Vingt-quatre centres répartis en métropole et outre-mer
Les centres de rétention administrative sont des bâtiments surveillés par la police ou la gendarmerie, dans lesquels sont retenus des étrangers en situation irrégulière qui font l’objet d’une procédure d’« éloignement forcé » (expulsion), mais qui ne peuvent pas quitter immédiatement la France. Comme le précise le ministère de l’intérieur, un CRA n’est pas une prison, car la privation de liberté a été décidée par l’administration et non par un juge, c’est pourquoi on parle de « rétention » et non de « détention » ou « d’emprisonnement ».Les personnes qui s’y trouvent peuvent circuler librement dans le bâtiment, disposent de chambres collectives, d’une cantine et d’un téléphone pour cinquante personnes. Plusieurs associations d’aide aux étrangers y sont officiellement autorisées (la Cimade, France terre d’asile, Forum réfugiés, l’Ordre de Malte, l’Assfam, Solidarité Mayotte) et peuvent rendre compte de la situation sur place. L’ensemble des chiffres ci-dessous sont tirés de leur rapport annuel.
Vingt-quatre centres de rétention sont répartis sur tout le territoire français, dont cinq en Ile-de-France et quatre outre-mer, pour une capacité de 1 823 places. A cela s’ajoutent 231 places dans vingt-six locaux de rétention administrative plus petits.

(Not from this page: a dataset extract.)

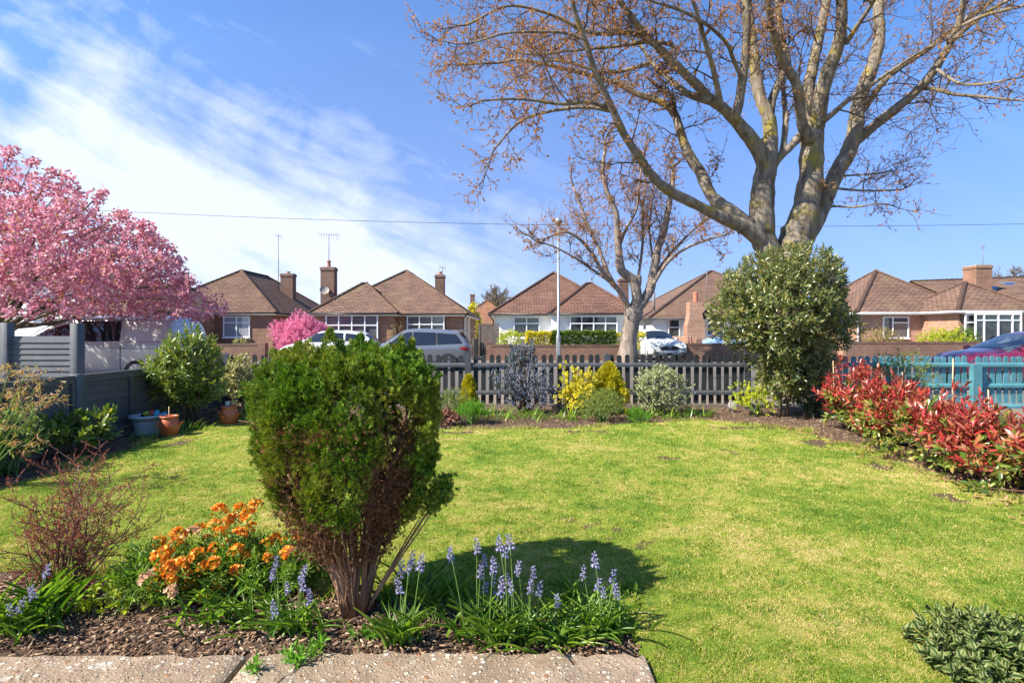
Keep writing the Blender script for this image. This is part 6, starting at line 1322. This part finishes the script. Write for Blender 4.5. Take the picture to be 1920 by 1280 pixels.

46 000 étrangers enfermés, dont la moitié outre-mer
En 2016, les associations ont comptabilisé exactement 45 937 étrangers passés dans un centre ou un local de rétention, dont près de la moitié outre-mer. Dans son rapport annuel, la Cimade explique que le nombre d’enfermements a baissé de 13 % en métropole en raison de l’état d’urgence, qui a conduit à réaffecter des policiers à d’autres missions, alors qu’il augmentait de 15 % outre-mer. La plus grosse activité a été enregistrée à Pamandzi, sur l’île de Mayotte, qui a vu défiler près de 20 000 étrangers en un an, dont la plupart ne restent que quelques heures avant d’être expulsés. Le centre de Coquelles, dans le Pas-de-Calais, a accueilli 3 000 personnes, la plupart issues des campements démantelés à Calais.7,5 % de femmes et 4 507 enfants
La plupart des étrangers en attente d’expulsion sont des hommes, les femmes ne représentant que 7,5 % de la population des CRA. En dépit des condamnations de la Cour européenne des droits de l’homme, les associations ont déploré la présence de 182 enfants privés de liberté dans les centres de rétention de la métropole en 2016, dont 92 avaient moins de 5 ans. Ce chiffre, réduit drastiquement à partir de 2012 – c’était une promesse du candidat Hollande –, n’a cessé d’augmenter au cours de son quinquennat.A Mayotte, où le flux migratoire en provenance des Comores est très élevé, le centre de rétention administrative ne fournit pas d’indication sur le nombre de femmes retenues, mais 4 325 enfants y ont transité en 2016.
Des situations différentes selon le pays d’origine
Les Maghrébins sont de loin les plus nombreux dans les CRA de métropole : Algériens, Marocains et Tunisiens représentent près d’un tiers des étrangers enfermés. Ils ne sont pourtant pas les premiers à être expulsés. Ce sont les Albanais et les Roumains qui sont le plus systématiquement renvoyés vers leur pays.Moins de la moitié d’étrangers finalement expulsés
Le passage par un centre de rétention administrative ne conduit pas systématiquement à une procédure d’expulsion, tant s’en faut. En 2016, parmi les 23 000 personnes qui ont été enfermées, moins de 9 500 ont finalement été expulsées, dont près de la moitié vers un autre pays de l’Union européenne. Il s’agit alors soit de leur pays d’origine, soit du premier pays de l’UE dans lequel elles étaient arrivées et où elles doivent présenter une demande d’asile en vertu de la procédure de Dublin. En théorie, ces dernières ne devraient pas être enfermées.Seule une toute petite minorité des étrangers retenus (3,7 %, soit moins de 800 personnes) est libérée en raison de l’expiration du délai légal de quarante-cinq jours.
Une moyenne de 12,7 jours, très variable selon les CRA
La durée maximale de rétention n’a cessé d’être allongée depuis la création de la rétention administrative : de sept jours en 1981, douze en 1998, puis trente-deux en 2003 et désormais quarante-cinq jours depuis 2011. Pourtant, la plupart des étrangers voient leur sort réglé en bien moins longtemps. La durée moyenne du séjour en CRA est de 12,7 jours en 2016, un chiffre stable depuis 2011. Et les associations insistent sur le fait que la grande majorité des expulsions sont prononcées au cours des dix premiers jours. Elles estiment qu’allonger la durée de rétention reviendrait à « faire subir une privation de liberté bien trop longue au regard de l’efficacité recherchée ».